A Lebanese politician has warned that a sectarian war could break out in Lebanon if a UN-backed tribunal investigating the assassination of Rafiq al-Hariri, the former prime minister, issues indictments against members of the Hezbollah movement.

"If the indictments come out against Hezbollah in the trial of the Hariri assassination, there is war in Lebanon ... and today the atmosphere is just waiting for a spark," Suleiman Franjieh, the leader of the Marada movement, told Lebanese television channel LBC on Thursday.

"If the international tribunal [issues] a 'sectarian' decision, then yes, why don't we cancel it? ... The scenario of the next war is Sunni-Shi'ite [Shia]," the former interior minister said.

Lebanese political sources says that they expect such indictments to be issued over Hariri's killing in a massive suicide bombing in 2005 at the end of this year or early next year.

Some Lebanese fear that disputes over the tribunal could provoke a repeat of the violence that broke out in May 2008 when fighting between the predominantly Sunni followers of Saad al-Hariri, Rafiq's son and the current prime minister, and supporters of Shia Muslim Hezbollah killed 80 people.

Mediation efforts

Saudi and Syrian officials have been attempting to ease the political crisis in Lebanon's fragile unity government since a three-way summit in July, when support for the administration was emphasised and the use of force on the streets ruled out.

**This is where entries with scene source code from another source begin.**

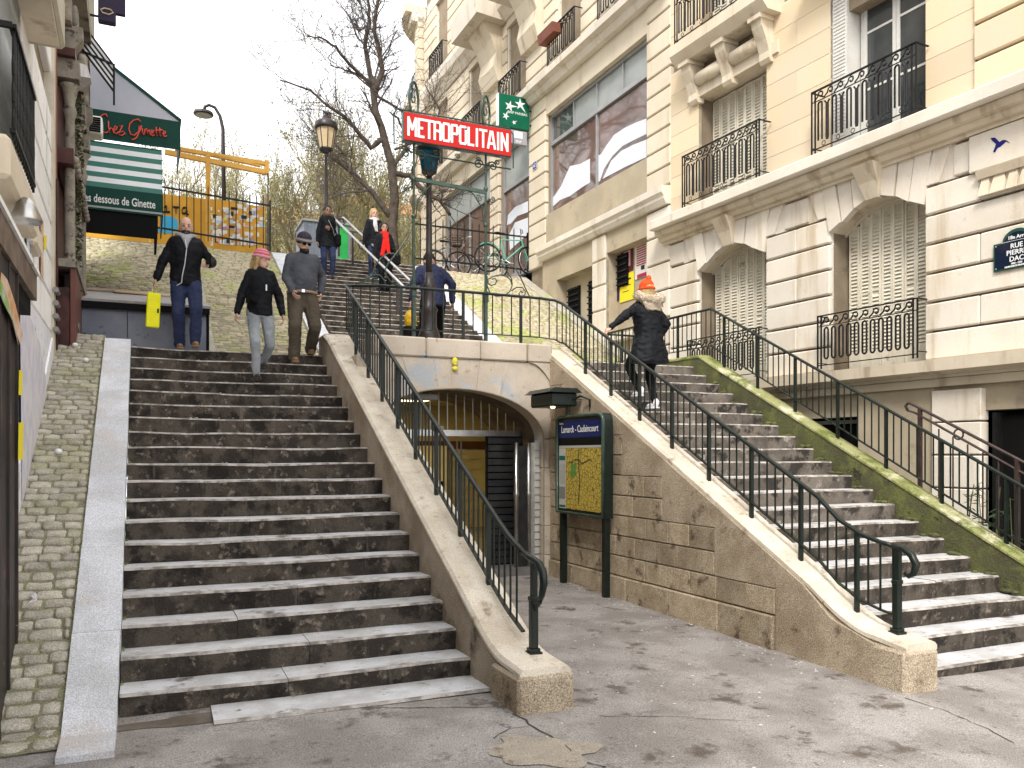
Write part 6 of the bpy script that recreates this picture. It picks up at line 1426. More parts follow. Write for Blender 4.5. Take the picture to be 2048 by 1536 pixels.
limbs = [([(788,530),(784,450),(790,400),(783,330),(768,270),(750,220),(745,180),(748,160)], .165, .08),
 ([(746,175),(738,135),(729,90),(740,45),(736,0),(734,-40)], .09, .03),([(750,180),(764,140),(760,108),(748,60),(751,30),(758,0),(762,-40)], .09, .03),
 ([(768,275),(742,295),(715,262),(690,235),(660,215),(620,180),(560,160)], .085, .02),([(786,440),(745,385),(705,345),(660,312),(640,300)], .10, .035),
 ([(784,335),(812,300),(812,275),(795,235),(780,225)], .06, .02),([(747,175),(700,130),(672,95),(640,75),(612,72)], .06, .015),([(786,345),(820,352),(850,385),(880,400),(900,430)], .09, .05),
 ([(750,190),(790,215),(830,235),(850,250)], .05, .02),([(735,50),(720,60),(700,40),(690,20)], .03,.012),([(745,165),(715,150),(690,140),(660,130)], .05,.015),
 ([(660,225),(650,300),(668,330),(660,390)], .03,.02),([(700,345),(690,310),(670,285),(650,280),(620,260)], .04,.015),([(765,130),(772,110),(782,100)],.02,.01),
 ([(735,380),(690,385),(655,400),(640,430)], .035,.015),([(790,300),(860,270),(880,220),(850,170)],.04,.015),([(728,90),(712,70),(700,30)],.03,.012)]
tk = MB(); tw = MB(); first = True
for pts_, ra, rb in limbs:
    P = []; yo = tr.uniform(-.8, .8)
    for i, (x_, y_) in enumerate(pts_):
        p = at_y(x_, y_, ty + (0 if ra > .15 else yo*i/len(pts_))) - TL0; P.append(p)
    Q = []
    for a, c in zip(P, P[1:]):
        for k in range(3): Q.append(a.lerp(c, k/3) + Vector((tr.uniform(-1,1), 0, tr.uniform(-1,1)))*.02)
    Q.append(P[-1]); rad = [ra+(rb-ra)*i/(len(Q)-1) for i in range(len(Q))]
    (tk if ra > .05 else tw).tube(Q, rad, 8 if ra > .05 else 5)
    n = len(Q); s0 = int(n*.62) if ra > .15 else int(n*.25)
    for i in range(s0, n):
        for _ in range(tr.choice((1,1,2)) if ra < .15 else 1):
            a = Vector((tr.uniform(-1,1), tr.uniform(-.8,.8), tr.uniform(-.5,1))).normalized(); d = (Q[min(i+1,n-1)]-Q[max(0,i-1)]).normalized()*.5 + a*.6
            grow(tw, None, Q[i], d.normalized(), tr.uniform(.6,1.5), max(.011, rad[i]*.35), 2, tr, .12)
tk.build('trunk', m_bark, T0, smooth=True); tw.build('crown', m_twig, T0)
# park trees with pale yellowish twigs: four variants, copied
def park_tree(seed, H, mb_bud=.6):
    rr = random.Random(seed); t = MB(); c = MB(); bd = MB(); p = Vector((0,0,-.3)); d = Vector((rr.uniform(-.1,.1), 0, 1)).normalized()
    pts = [p]; rad = [.16]
    for i in range(6): d = (d+Vector((rr.uniform(-1,1),rr.uniform(-1,1),.6))*.1).normalized(); p = p+d*H*.13; pts.append(p); rad.append(.16-.018*i)
    t.tube(pts, rad, 8)
    for i in range(2, 7):
        for _ in range(3):
            a = Vector((rr.uniform(-1,1), rr.uniform(-1,1), rr.uniform(.1,1))).normalized(); grow(c, bd, pts[i], (a+Vector((0,0,.5))).normalized(), H*rr.uniform(.22,.4), .05, 3, rr, .35, mb_bud, .45)
    return t.mesh('trunk', m_ybark, True), c.mesh('crown', m_ytwig), bd.mesh('buds', m_bud)
PT = [park_tree(s_, 7.5) for s_ in (21, 22, 23, 24)]
spots_ = [(352,34,0),(392,46,1),(430,38,2),(470,33,3),(505,42,0),(545,50,1),(575,36,2),(600,45,3),(640,38,0),(672,33,1),(700,44,2),(722,30,3),(745,38,0),(760,50,2),(790,40,1),(815,33,3),(835,45,0),(850,52,2),(620,60,1),(690,62,0),(730,58,3),(560,64,2),(500,62,3),(800,60,1)]
for i, (px_, yy, v) in enumerate(spots_):
    p = at_y(px_, 500, yy)
    if p.x > 9.4 and yy > 28: pass
    t = thing('park_tree', 'pale bare tree with yellowish twigs beyond the yellow hoarding' if px_ < 560 else 'pale bare tree with yellowish twigs beyond the cabin and opal lamp post' if px_ < 715 else 'pale bare tree with yellowish twigs behind the tall dark tree', 'tree', (p.x, yy, ZU), tr.uniform(0, 6.28), 'bare yellowish trees beyond the hoarding' if px_ < 560 else 'bare yellowish trees beyond the cabin' if px_ < 715 else 'bare yellowish trees behind the tall tree')
    s_ = (.80 if px_ < 540 else .95)*(1+.012*(yy-35))*tr.uniform(.85,1.12); t.scale = (s_, s_, s_*1.05)
    for nm, me in zip(('trunk','crown','buds'), PT[v]): inst(nm, me, t)
# houses beyond the park
def far_house(lab, px0, px1, y, ztop, wallm, roofm, rows, nwin, roof_h=1.6):
    A = at_y(px0, 500, y); B = at_y(px1, 500, y); t = thing('far_house', lab, 'house'); w = B.x-A.x; zt_ = at_y((px0+px1)/2, ztop, y).z
    b = MB(); b.box(A.x, B.x, y, y+9, ZU-2, zt_); b.build('wall', wallm, t)
    b = MB(); b.prism([(y-.4,zt_),(y+9.4,zt_),(y+4.5,zt_+roof_h)], 0, A.x-.4, B.x+.4); b.build('roof', roofm, t)
    for k in range(3): b = MB(); b.box(A.x+w*(.2+.3*k), A.x+w*(.2+.3*k)+.7, y+4, y+5, zt_+roof_h*.6, zt_+roof_h+1.); b.build('chimney', mat('brick_chimney', (.35,.17,.10)), t)
    for r_ in range(rows):
        for c_ in range(nwin):
            xx = A.x+w*(c_+.5)/nwin; zz = zt_-1.0-2.8*r_
            f = link(bpy.data.objects.new('window', None), t); b = MB(); b.box(xx-.6,xx+.6,y-.05,y,zz-.9,zz+.6); b.build('window_frame', m_frame, f); b = MB(); b.box(xx-.5,xx+.5,y-.07,y-.052,zz-.8,zz+.5); b.build('pane', m_glass, f)
m_roofo = mat('orange_tiles', (.45,.19,.08), (.38,.15,.07), 2, .8); m_hw = mat('cream_house_wall', (.55,.50,.42), (.48,.43,.36), .8, .85)
far_house('cream house with orange tiled roof beyond the park, left of the lamp post', 500, 700, 74, 452, m_hw, m_roofo, 3, 9, 2.6)
far_house('cream house with orange tiled roof beyond the park, behind the tall tree', 720, 900, 82, 430, m_hw, m_roofo, 4, 8, 2.6)
# parked van glimpsed between the fence and the man in grey
vn = thing('parked_van', 'white van glimpsed beyond the end of the left fence', 'van', tuple(at_y(566, 515, 30))); vn.location.z = ZU
b = MB(); b.prism([(-2.2,.35),(2.1,.35),(2.2,.9),(1.6,1.1),(1.1,1.75),(-2.2,1.8)], 1, -.9, .9); b.build('body', m_whit, vn)
b = MB(); b.prism([(1.15,1.15),(1.5,1.15),(1.05,1.68),(.3,1.68),(.3,1.15)],1,-.92,-.905); b.build('side_window', m_glass, vn); b = MB(); b.box(-2.1,.0,-.915,-.905,.9,1.0); b.build('green_stripe', m_bgreen, vn)
for xx in (-1.4,1.3): b = MB(); b.tube([(xx,-.92,.33),(xx,-.7,.33)],.33,14); b.build('wheel', m_tyre, vn)
# litter: butts, petals and gum on the ground
ltb = MB(); lr = random.Random(3)
def spot(x, y, z, s_): 
    a = lr.uniform(0, 3.14); u = Vector((cos(a), sin(a), 0))*s_; v = Vector((-sin(a), cos(a), 0))*s_*lr.uniform(.3,.7); c = Vector((x, y, z)); ltb.add([c-u-v,c+u-v,c+u+v,c-u+v,c-u*.7-v*.7+Vector((0,0,.004)),c+u*.7-v*.7+Vector((0,0,.004)),c+u*.7+v*.7+Vector((0,0,.004)),c-u*.7+v*.7+Vector((0,0,.004))],[(4,5,6,7),(0,1,5,4),(1,2,6,5),(2,3,7,6),(3,0,4,7)])
for i in range(230):
    y = lr.uniform(3.3, 10.5); x = lr.uniform(-1 if y < 5.2 else 2.8, 9 if y < 4.3 else 5.3)
    if lr.random() < .35 and y > 5: x = 5.33 - abs(lr.gauss(0, .12))
    spot(x, y, gz(x, y)+.002, lr.uniform(.005, .013))
for i in range(70): k = lr.randint(0, 17); spot(lr.uniform(-.1,2.35), 6.12+k*TR+lr.uniform(.03,.3), .16+k*RS+.0, lr.uniform(.005,.011))
stuff(tag(ltb.build('pale_litter', mat('pale_litter', (.62,.6,.55))), 'pale petals, gum and cigarette ends scattered on the tarmac', 'litter'))
for i, (x_, y_, z_) in enumerate(((172,720,3.0),(150,690,3.2),(117,903,1.9))):
    p = at_x(x_, y_, -.62 - .14*(i == 0)); t = tag(MB().ell((0,0,0),.035,.035,.03,8,6).build('paper_ball', m_wht, smooth=True), ['crumpled white paper ball on the ramp cobbles near the border slabs','crumpled white paper ball at the top of the ramp by the wall','flat white paper scrap lower down on the ramp cobbles'][i], 'litter'); 
    yy = 11.4 if i == 0 else 10.7 if i == 1 else 8.3; d = ray(x_, y_); 
    tt = (.215-SL*6.12-EYE.z+.04)/(d.z-SL*d.y); t.location = EYE+d*tt
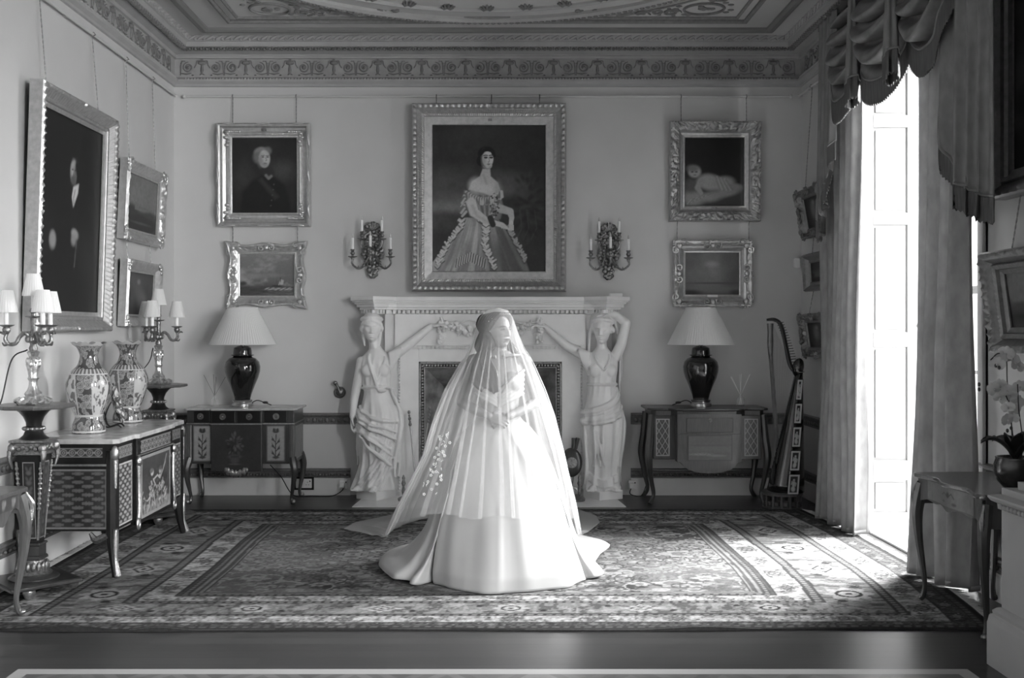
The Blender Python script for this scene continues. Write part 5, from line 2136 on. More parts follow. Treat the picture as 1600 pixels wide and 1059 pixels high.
def art_guilloche(w, h, g=.03, l=.22):
    p = Paint(w, h, .004, g)
    n = max(1, round(w / h / .9))
    u = p.x * n
    d = np.hypot((u % 1 - .5) * w / n, (p.y - .5) * h) / h
    p.mix(sm(.06, .03, np.abs(d - .33)), l).mix(sm(.06, .03, np.abs(d - .13)), l)
    c = np.hypot(((u + .5) % 1 - .5) * w / n, (p.y - .5) * h) / h
    return p.mix(sm(.14, .10, c), l).mix(sm(.36, .40, np.abs(p.y - .5)), l * .8)


def art_group(w, h):
    p = Paint(w, h, .0045, .05)
    p.noise(4, .6, 4)
    p.poly([(.0, .0), (.0, .22), (.3, .16), (.6, .24), (1, .18), (1, 0)], .20, .03)
    r = random.Random(9)
    for bx, bz, n in ((.36, .38, 40), (.62, .40, 36), (.80, .25, 18), (.14, .26, 16)):
        for k in range(n):                               # broken drapery and limbs
            a, q = r.uniform(0, 6.3), r.random()
            x, z = bx + .13 * q * math.cos(a), bz + .22 * q * math.sin(a)
            p.stroke([(x, z), (x + r.uniform(-.07, .07), z + r.uniform(-.09, .06))], r.uniform(.007, .02), r.choice((.10, .20, .28, .36, .40)), .5)
    p.ell(.36, .68, .05, .055, .40, .3).ell(.34, .71, .06, .04, .12, .4).ell(.64, .66, .05, .05, .38, .3).ell(.65, .70, .055, .035, .10, .4)
    p.stroke([(.40, .55), (.54, .60), (.62, .54)], .016, .38, .4).stroke([(.66, .56), (.78, .72), (.86, .90)], .013, .36, .4).ell(.79, .74, .05, .025, .30, .4, .6)
    p.stroke([(.30, .30), (.26, .14), (.20, .08)], .022, .34, .4).stroke([(.42, .28), (.46, .12)], .022, .32, .4)
    for k in range(26):
        p.ell(r.random(), .05 + .12 * r.random(), .03, .016, r.choice((.07, .12, .3)), .6, r.uniform(0, 3))
    p.noise(16, .5, 15)
    e = np.minimum(np.minimum(p.x, 1 - p.x) * w, np.minimum(p.y, 1 - p.y) * h)
    return p.mix(sm(.022, .018, e), .26)


CW, CD, CH = .70, .30, .872
RUG = .013          # half width, half depth, height
t = thing('commode', 'large ebony and marquetry commode with marble top carrying two vases', 'commode', (XL + .05 + CD, 7.21, .013), PI / 2)
mb = MB()
mb.prism([(-CW - .02, CD), (-CW - .02, -CD + .01), (-CW + .02, -CD - .02), (-.40, -CD - .02), (-.38, -CD - .045), (.38, -CD - .045), (.40, -CD - .02), (CW - .02, -CD - .02), (CW + .02, -CD + .01), (CW + .02, CD)], CH - .032, CH)
mb.build('marble_top', M_MTOP, t, smooth=0, bevel=.006)
mb = MB()
mb.bb(-CW, CW, -CD, CD - .01, .285, CH - .032)
mb.bb(-.375, .375, -CD - .028, -CD + .02, .26, CH - .032)
mb.build('body', M_EBONY, t, smooth=0, bevel=.006)
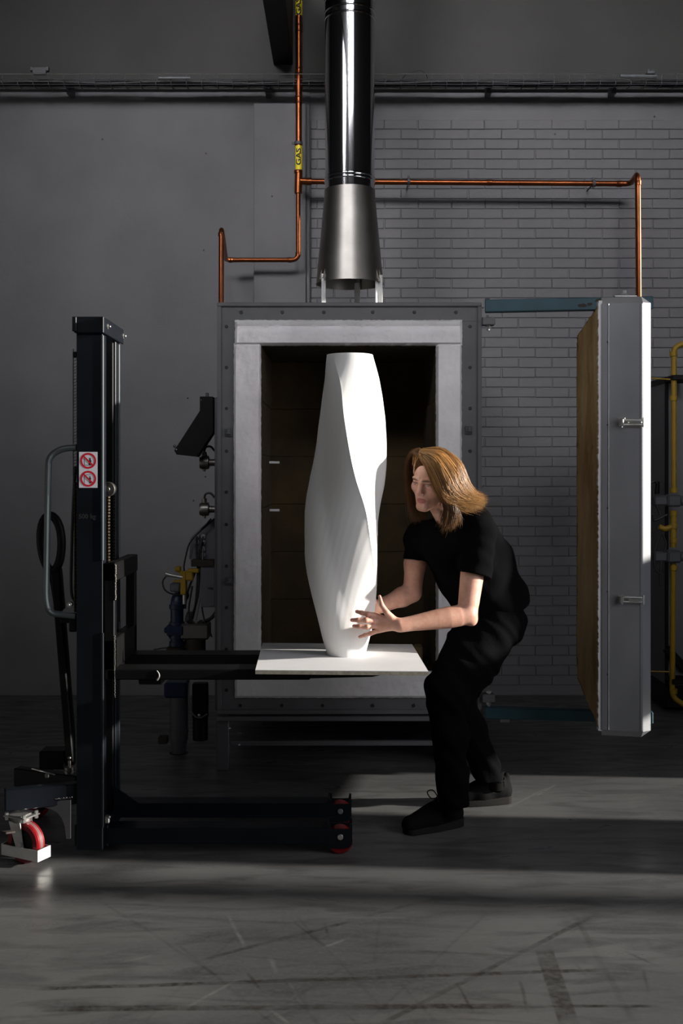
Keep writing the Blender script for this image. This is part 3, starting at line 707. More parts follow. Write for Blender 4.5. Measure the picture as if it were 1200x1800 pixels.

"We are in a test period and in light of the results of Saudi mediation we will take a clear-cut position on the tribunal"

Sheikh Naim Qassem,
Hezbollah's deputy chief

In recent weeks, the two countries have stepped up their efforts to mediate the situation as it has become increasingly tense.

"Saudi Arabia and Syria have reminded all the Lebanese political forces that they still see themselves as guarantors of stability and strongly encouraged them to put an end to their inflammatory rhetoric and to calm down," Tareq Mitri, Lebanon's information minister, said on Thursday.

Hezbollah has said it will not stand idle should any of its members be implicated and has dismissed the tribunal as an Israeli plot.

Sheikh Naim Qassem, Hezbollah's deputy chief, said in an interview published by the Kuwaiti newspaper Al-Rai that the group had not uttered its "last word" and was giving time for Saudi efforts to "redress the wrongful course" of the UN investigation.

"We are in a test period and in light of the results of Saudi mediation we will take a clear-cut position on the tribunal," Qassem said.

'War of words'

In a show of force at Beirut airport over the weekend, which was condemned by political opponents, Hezbollah officials welcomed a pro-Syrian general at the centre of the dispute over false testimony and escorted him from the airport to prevent his possible arrest.

General Jamil al-Sayyed, who was jailed for four years in connection with the 2005 bombing but released by the tribunal for lack of evidence last year, had accused Saad Hariri's Future movement of being behind the false testimony implicating him.

Saad al-Hariri, who is set to address the nation this week, on Tuesday acknowledged that the mounting tensions had given Lebanon a bad image and raised fears of civil unrest.

"The country has been drowning in a war of words in recent weeks," he said.

"The Lebanese are deeply anxious and some believe that we are on the edge of a renewed wave of destruction ... This is not the image we want to portray to the world."